The new Open Russia will have a different focus. "We share what is called 'European values' and do not agree with the political system that declares these value illegitimate," Khodorkovsky told the French newspaper Le Monde. "In order to resist efficiently, what we need is not another 'vertical' party fighting for power, but a 'horizontal' alliance of many 'small social groups' that would unite and act together." Khodorkovsky wants Open Russia to spearhead this alliance.

According to Alexei Mukhin, general director of the think tank Political Information Center, Open Russia’s success depends on its funding.  "It seems that Mikhail Khodorkovsky is planning on spending his personal resources on, what he says, is the creation of a civil society," Mukhin said. "But taking into consideration the Russian reality, this money will not last long. It will be necessary to attract funds from elsewhere, from émigré-oligarchs for example, or from other countries."

Open Russia, in Khodorkovsky's words, does not intend to participate in elections as an independent political force or a political party, but will provide support to "dignified" candidates. "The resistance's main objective is the elections to all levels, but first and foremost, of course, elections to the State Duma in 2016," Khodorkovsky said.

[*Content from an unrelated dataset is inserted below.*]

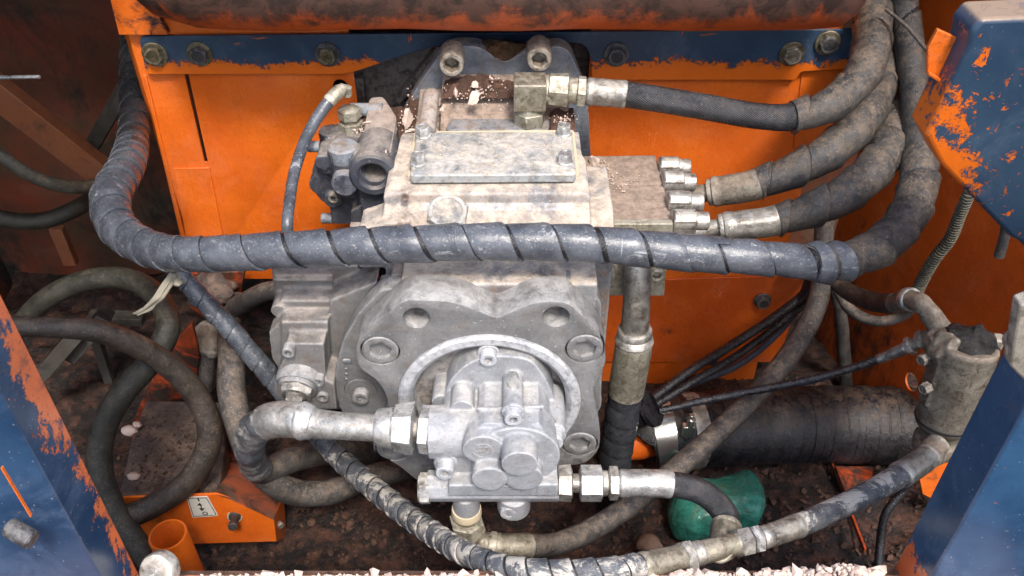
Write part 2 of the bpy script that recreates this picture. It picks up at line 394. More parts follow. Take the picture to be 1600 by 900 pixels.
def mat_paint(name, dirt=.3, dcol=(.05, .028, .018), base=ORANGE, base2=ORANGE2, rough=.42, grad=None, streak=0, dsc=7, dust=0, chips=.15):
    g = G(name)
    col = g.mix(g.rng(g.noise(6, 5, .6), .3, .7), base, base2)
    film = g.rng(g.noise(9, 8, .72, .8, 53), .45, .72); col = g.mix(g.op('MULTIPLY', film, .16), col, tuple(min(.8, x * .8 + y) for x, y in zip(base, (.10, .12, .085))))
    drip = g.rng(g.noise(30, 6, .7, .3, 23, (1, 1, .09)), .56, .74); col = g.mix(g.op('MULTIPLY', drip, .28 + dirt * .5), col, tuple(x * .3 for x in base))
    fine = g.rng(g.noise(170, 5, .75, 0, 6), .48, .72); col = g.mix(g.op('MULTIPLY', fine, .38), col, tuple(x * .42 for x in base))
    scr = g.rng(g.op('ABSOLUTE', g.op('SUBTRACT', g.noise(14, 3, .5, 1.5, 67, (1, 1, .5)), .5)), .0008, .003, 1, 0); scr = g.op('MULTIPLY', scr, g.rng(g.noise(15, 4, .6, 0, 37), .53, .6))
    col = g.mix(g.op('MULTIPLY', scr, .55 if chips else 0), col, tuple(min(.85, x * 1.1 + .12) for x in base))
    dn = g.noise(dsc, 9, .72, .7, 13)
    if streak: dn = g.op('ADD', g.op('MULTIPLY', dn, .6), g.op('MULTIPLY', g.noise(dsc * 3, 7, .7, .2, 3, (1, 1, .16)), .4))
    if grad: dn = g.op('ADD', dn, g.op('MULTIPLY', g.dot(grad[:3], grad[3]), grad[4]))
    df = g.rng(dn, .72 - dirt * .4, .90 - dirt * .4)
    gr = g.rng(g.noise(26, 8, .78, .5, 44), .52, .72); col = g.mix(g.op('MULTIPLY', gr, .12 + dirt * .6), col, tuple(x * .35 for x in base))
    col = g.mix(df, col, g.mix(g.rng(g.noise(19, 8, .72, .6, 88), .42, .62), dcol, tuple(x * .3 for x in dcol)))
    ch = g.rng(g.noise(75, 6, .75, 1.4, 21), .69 - chips * .05, .7 - chips * .05); col = g.mix(g.op('MULTIPLY', ch, .8 if chips else 0), col, (.03, .03, .04))
    if dust:
        d2 = g.op('MULTIPLY', g.rng(g.nz, .2, .9), g.rng(g.noise(20, 7, .7, 0, 3), .35, .6)); col = g.mix(g.op('MULTIPLY', d2, dust), col, (.3, .2, .14))
    h = g.op('ADD', g.noise(420, 3), g.op('MULTIPLY', g.noise(35, 4), 2))
    n = g.bump(g.noise(7, 3, .5, 0, 12), .012, .35); return g.out(col, g.op('ADD', g.op('ADD', rough, g.op('MULTIPLY', film, .2)), g.op('MULTIPLY', df, .25)), 0, g.bump(h, .0006, .8, n))
def mat_peel(name, grad, amp=.35, sc=16, scratch=.3, base=ORANGE, blue=BLUE, blue2=BLUE2, rough=.38, dust=0, st=None, dirt=.2, orn=.3):
    """blue paint over orange: blue where grad . position + noise > 0"""
    g = G(name)
    n1 = g.noise(sc, 9, .72, .5, 7, st)
    e = g.op('ADD', g.dot(grad[:3], grad[3]), g.op('MULTIPLY', g.op('SUBTRACT', n1, .5), amp))
    n2 = g.op('MULTIPLY', g.op('SUBTRACT', g.noise(sc * 5, 7, .85, .2, 2), .5), amp * .8); e = g.op('ADD', e, n2)
    m = g.rng(e, -.0006, .0006)
    sc1 = g.rng(g.noise(34, 5, .6, .15, 33, (1, 1, .16, (.0, .5, 0))), .685, .70); sc2 = g.rng(g.noise(40, 5, .6, .3, 83, (.16, 1, 1, (0, .7, 0))), .70, .715)
    sc1 = g.op('MAXIMUM', sc1, sc2); spots = g.rng(g.noise(48, 6, .7, .8, 41), .735 - .1 * scratch, .745 - .1 * scratch)
    m = g.op('MULTIPLY', m, g.op('SUBTRACT', 1.0, g.op('MAXIMUM', g.op('MULTIPLY', sc1, min(1, scratch * 2)), spots)))
    oc = g.mix(g.noise(40, 5), base, tuple(x * .75 for x in base)); bc = g.mix(g.rng(g.noise(8, 4), .3, .7), blue, blue2)
    fl = g.rng(g.noise(70, 7, .8, .4, 61), .62, .66); oc = g.mix(g.op('MULTIPLY', fl, orn), oc, (.03, .05, .09))
    fade = g.rng(g.noise(11, 7, .7, .6, 29), .48, .70); bc = g.mix(g.op('MULTIPLY', fade, .45), bc, tuple(x * 1.3 + .05 for x in blue2))
    fsc = g.rng(g.noise(150, 5, .75, .2, 39), .6, .72); bc = g.mix(g.op('MULTIPLY', fsc, .35), bc, tuple(x * .4 for x in blue))
    rim = g.op('MULTIPLY', g.rng(e, -.005, -.0006), g.rng(g.noise(60, 4, .6, 0, 49), .42, .56)); oc = g.mix(g.op('MULTIPLY', rim, .55), oc, (.10, .05, .035))
    col = g.mix(m, oc, bc)
    df = g.rng(g.noise(9, 8, .75, .4, 71), .7 - dirt * .3, .85 - dirt * .2); col = g.mix(g.op('MULTIPLY', df, .8), col, (.06, .04, .03))
    if dust:
        d2 = g.op('MULTIPLY', g.rng(g.nz, .3, .9), g.rng(g.noise(20, 7, .7, 0, 3), .3, .5)); col = g.mix(g.op('MULTIPLY', d2, dust), col, (.26, .18, .12))
    spk = g.rng(g.noise(260, 2, .5, 0, 15), .7, .74); col = g.mix(g.op('MULTIPLY', spk, .4), col, (.4, .36, .33))
    n = g.bump(m, .0006, .8); n = g.bump(g.noise(300, 3), .0002, .5, n)
    return g.out(col, g.op('ADD', rough, g.op('MULTIPLY', df, .3)), 0, n)
def mat_soil(name, c1=(.012, .009, .008), c2=(.085, .032, .018), c3=(.17, .10, .06), sc=18, rough=.75, wet=.3):
    g = G(name)
    col = g.mix(g.rng(g.noise(sc, 8, .75, .3), .42, .68), c1, c2)
    col = g.mix(g.rng(g.noise(sc * 9, 5, .7, 0, 5), .58, .76), col, c3)
    h = g.op('ADD', g.op('MULTIPLY', g.noise(sc * 3, 8, .75), 4), g.noise(260, 4))
    return g.out(col, g.rng(g.noise(sc * .7, 4, .6, 0, 9), .4, .7, rough - wet, rough), 0, g.bump(h, .003, .8))
def mat_flat(name, c, rough=.6, metal=0, bump=.0002, sc=300):
    g = G(name); col = g.mix(g.noise(60, 5), c, tuple(x * .75 for x in c))
    return g.out(col, rough, metal, g.bump(g.noise(sc, 3), bump, .6))

M = {}
M['cast'] = mat_metal('cast_grey', (.148, .148, .150), (.190, .188, .188), dust=(.46, .445, .425), amt=.62, metal=.2, rough=.4, speck=.5, stain=(.15, .12, .095), samt=.4, up=(.15, .95), mott=.12)
M['cast_valve'] = mat_metal('cast_grey_brown', (.145, .143, .142), (.19, .185, .182), dust=(.42, .365, .32), amt=.6, metal=.15, rough=.45, speck=.4, stain=(.15, .11, .08), samt=.5, mott=.12)
M['cast_gear'] = mat_metal('cast_light_grey', (.265, .275, .295), (.34, .35, .37), dust=(.56, .535, .50), amt=.55, metal=.12, rough=.36, samt=.25, stain=(.22, .185, .155), speck=.45, mott=.08)
M['cast_dusty'] = mat_metal('cast_dusty', (.10, .12, .145), (.22, .235, .25), dust=(.62, .52, .42), amt=.74, metal=.1, rough=.55, samt=.8, stain=(.17, .10, .065), speck=.7, scale=15, up=(-.2, .7))
M['cover'] = mat_metal('cover_dusty', (.13, .145, .155), (.23, .245, .25), dust=(.56, .49, .40), amt=.68, metal=.1, rough=.45, samt=.5, stain=(.16, .12, .085), speck=.9, scale=34, up=(-.4, .8))
M['cast_brown'] = mat_metal('cast_brown_dirt', (.14, .14, .14), (.20, .18, .165), dust=(.36, .27, .21), amt=.95, metal=.1, rough=.6, stain=(.10, .055, .035), samt=.7, speck=.8)
M['cast_dark'] = mat_metal('cast_dark', (.026, .032, .050), (.055, .063, .085), dust=(.30, .26, .225), amt=.75, metal=.1, rough=.5, stain=(.02, .02, .025), samt=.6, speck=.7, up=(.4, 1))
M['cast_bluegrey'] = mat_metal('cast_bluegrey', (.085, .105, .135), (.14, .16, .185), dust=(.30, .23, .17), amt=.6, metal=.1, rough=.45, samt=.5, speck=.4)
M['steel'] = mat_metal('dirty_zinc', (.25, .24, .215), (.42, .40, .36), dust=(.42, .36, .29), amt=.45, metal=.7, rough=.33, scale=45, samt=.75, stain=(.12, .09, .065), grain=600, gb=.0002, speck=.5)
M['steel_light'] = mat_metal('light_zinc', (.34, .34, .325), (.50, .495, .475), dust=(.52, .47, .41), amt=.4, metal=.65, rough=.3, scale=45, samt=.55, stain=(.2, .165, .13), grain=600, gb=.0002, speck=.3)
M['steel_brown'] = mat_metal('brown_zinc', (.17, .15, .12), (.27, .24, .19), dust=(.26, .195, .14), amt=.65, metal=.4, rough=.42, scale=45, samt=.8, stain=(.07, .05, .035), grain=600, gb=.0003, speck=.5)
M['steel_khaki'] = mat_metal('khaki_zinc', (.25, .23, .17), (.36, .335, .26), dust=(.36, .30, .23), amt=.45, metal=.55, rough=.36, scale=60, samt=.7, stain=(.10, .07, .045), grain=600, gb=.0003, speck=.3)
M['bolt_olive'] = mat_metal('bolt_olive', (.08, .065, .035), (.16, .135, .075), dust=(.22, .16, .10), amt=.5, metal=.5, rough=.38, scale=90, samt=.7, stain=(.03, .02, .012), grain=500, gb=.0003, speck=.1)
M['bolt_dark'] = mat_metal('bolt_dark', (.02, .026, .036), (.05, .05, .05), dust=(.16, .10, .07), amt=.4, metal=.2, rough=.45, scale=90, samt=.5, grain=500, speck=.1)
M['cream'] = mat_flat('gasket_cream', (.62, .52, .36), .6)
M['rub'] = mat_rubber('rubber', (.014, .015, .018), (.035, .036, .04), amt=.4, rough=.34, weave=.9)
M['rub_dusty'] = mat_rubber('rubber_dusty', (.030, .029, .030), (.062, .058, .056), amt=.8, rough=.48, dust=(.20, .155, .12))
M['rub_olive'] = mat_rubber('rubber_olive', (.04, .038, .028), (.075, .07, .052), amt=.75, rough=.5, dust=(.20, .17, .11))
M['rub_black'] = mat_rubber('rubber_black', (.006, .006, .008), (.014, .014, .017), amt=.15, rough=.28)
M['wrap'] = mat_rubber('wrap_grey', (.050, .056, .068), (.095, .104, .12), amt=.3, rough=.2, smooth=1, dust=(.30, .285, .265), scuff=.6, sc=(.58, .59, .59))
M['wrap_brown'] = mat_rubber('wrap_brown', (.026, .027, .03), (.066, .062, .057), amt=.75, rough=.42, dust=(.17, .125, .088), up=(-.4, .7))
M['wrap_black'] = mat_rubber('wrap_black', (.020, .022, .027), (.040, .043, .05), amt=.25, rough=.28)
M['wrap_scuff'] = mat_rubber('wrap_scuffed', (.05, .056, .068), (.10, .108, .12), amt=.45, rough=.35, dust=(.30, .26, .22), scuff=1.4, sc=(.56, .52, .45))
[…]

Valery Solovei, a professor at the Moscow State Institute of International Relations (MGIMO) thinks that Open Russia will face more than just financial challenges. "There will be administrative and political pressure," Solovei said. He added that at the moment, both Khodorkovsky and liberal politics have an image problem in Russia. "Currently, his reputation in the eyes of the Russian population and in the eyes of the liberal movement is far from positive," Solovei said. According to a 2013 survey from the Levada Center polling agency, only two percent of respondents would support a Khodorkovsky presidential candidacy.

Political ambitions

It is unclear, however, whether Khodorkovsky harbors political ambitions for himself. In the interview with Le Monde, he said that he had no desire to be president if Russia "is developing normally." However, he said that he would be “willing to accept part of the effort” to implement constitutional reforms with the aim of redistributing authority among the judiciary, the legislature and civil society. Russian newspaper Vedomosti interpreted these comments as a sign that Khodorkovsky did indeed intend to run for president, but Khodorkovsky responded to the claim with a more enigmatic remark: "When this government leads the country into a crisis, which will not take long, perhaps a few years, and if people will want to change the governmental system to a more modern one, at that stage I will be ready to carry out the work," Khodorkovsky said.

Russian Presidential Spokesman Dmitri Peskov told radio station Kommersant FM that there was no reason for the Kremlin to comment on Khodorkovsky’s annoucement.

"I would say that Khodorkovsky is now trying to get a feel of the terrain," said Solovei. "He needs to understand what the dominating moods are in the liberal camp, a part of which, by the way, is not enthusiastic about his intentions." Solovei believes that Khodorkovsky is trying to understand how much of the political elite would support an alternative to Vladimir Putin. "This is not even reconnaissance before battle, it is reconnaissance of distant frontiers," Solovei said.

Mukhin said that Khodorkovsky will not be able to keep himself from running for president, despite previous statements. "Khodorkovsky is stepping on the same rakes he was stepping on before. He had said many times that he would not busy himself with politics, but in the end he succumbed to circumstances,” Mukhin said.

Regardless of his intentions, Khodorkovsky does not have any way to advance any presidential ambitions in the near future. In February, a new law was passed prohibiting those convicted of serious crimes from running for office for 10 years after their convictions are annulled. Under this law, Khodorkovsky will have to wait another eight years before launching a presidential campaign.